Adapted by Nigel Kneale, produced by Rudolph Cartier
Characters:
Winston Smith: Peter Cushing
O'Brien: Andre Morrell
Julia: Yvonne Mitchell
Syme: Donald Pleasance
Emmanuel Goldstein: Arnold Diamond
Parsons: Campbell Gray
Mrs Parsons: Pamela Grant
Old Man: Thin Prisoner Wilfrid Brambell
Mr Charrington: Leonard Sachs
Big Brother: Roy Oxley
Narrator: Richard Williams
Nineteen Eighty-Four was a British television adaptation of the novel of the same name by George Orwell, originally broadcast on BBC Television in the winter of 1954. The production proved to be hugely controversial, with questions asked in Parliament and many viewer complaints over its supposed subversive nature and horrific content. In a 2000 poll of industry experts conducted by the British Film Institute to determine the 100 Greatest British Television Programmes of the 20th century, Nineteen Eighty-Four was ranked in seventy-third position.

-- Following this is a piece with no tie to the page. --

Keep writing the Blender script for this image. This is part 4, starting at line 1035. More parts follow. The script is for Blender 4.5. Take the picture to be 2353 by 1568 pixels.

The play provoked something of an upset. There were complaints both about the "horrific" content (particularly the infamous Room 101 scene where Smith is threatened with torture by rats) and the "subversive" nature of the play. Most were worried by the depiction of a totalitarian governmental regime controlling the population's freedom of thought, and four Members of Parliament from the governing Conservative Party tabled motions in the House of Commons for the scheduled Thursday second performance to be cancelled. There was also a report in the Daily Express newspaper of 42-year-old Beryl Merfin of Herne Bay collapsing and dying as she watched the production, under the headline "Wife dies as she watches", allegedly from the shock of what she had seen.
Amidst objections the BBC went ahead with the performance, although the decision went to the heights of the Board of Governors, which narrowly voted in favour of the second performance. This was even introduced live on camera by Head of Drama Michael Barry himself, who had already appeared on the Monday's edition of the topical news programme Panorama to defend the production. The seven million viewers who did tune in for the Thursday performance constituted the largest television audience in the UK since the Coronation the previous year, and even the Queen and Prince Philip made it known publicly that they had watched and enjoyed the play.
When it had become clear what an important production Nineteen Eighty-Four was, it was arranged for the second performance to be telerecorded onto 35mm film the first performance having simply disappeared off into the ether, as it was shown live, seen only by those who were watching on the Sunday evening. At this stage, Videotape recording was still at the development stage and television images could only be preserved on film by using a special recording apparatus (known as "telerecording" in the UK and "kinescoping" in the USA), but was only used sparingly, then in Britain for historic preservation reasons and not for pre-recording. It is thus the second performance that survives in the archives, one of the earliest surviving British television dramas.